University of Virginia's vice rector Mark Kington and prominent computer science professor William Wulf resigned on Tuesday following the abrupt removal of the university's president Teresa Sullivan on June 10, The New York Times reported. Wulf said he resigned because of his disapproval of university management and expected further faculty resignations. Some faculty members said the increasing turnover on the school's Board of Visitors could pressure officials to reinstate Sullivan as president, according to The Times. The Board named Carl Zeithaml, dean of the McIntire School of Commerce, interim president on Tuesday. Sullivan will take a year's sabbatical when she steps down as president on Aug. 15 and will receive a base salary of $485,000 and $50,000 for staff and office support. She will have the option of staying at the university as a tenured sociology professor at the beginning of the 2013-2014 academic year, The Times reported.

Members of the Standing Rock tribe in Sioux County expressed indecisive views on North Dakota residents' decision to remove their flagship university's Fighting Sioux nickname, according to the Associated Press.
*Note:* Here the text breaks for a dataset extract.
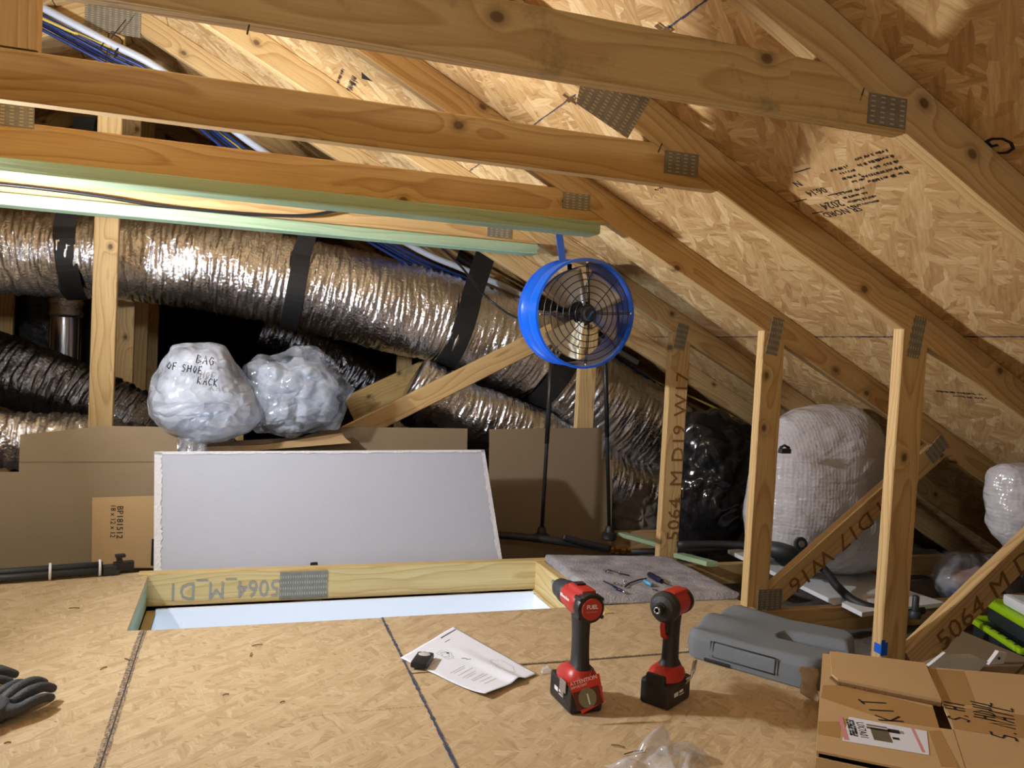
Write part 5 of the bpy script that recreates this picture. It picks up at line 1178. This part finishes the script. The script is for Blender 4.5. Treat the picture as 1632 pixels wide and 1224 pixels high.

Residents of Sioux County, 84 percent of whom are Native Americans, voted 184-159 to retire the University of North Dakota's nickname and logo of a Native American head on June 12. Those who voted only represented 8 percent of county residents, indicating a lack of interest in the name, according to the AP. The debate about the school mascot, which divided the state for decades, intensified seven years ago when the NCAA placed UND on a list of schools with Native American nicknames that were considered "hostile and abusive."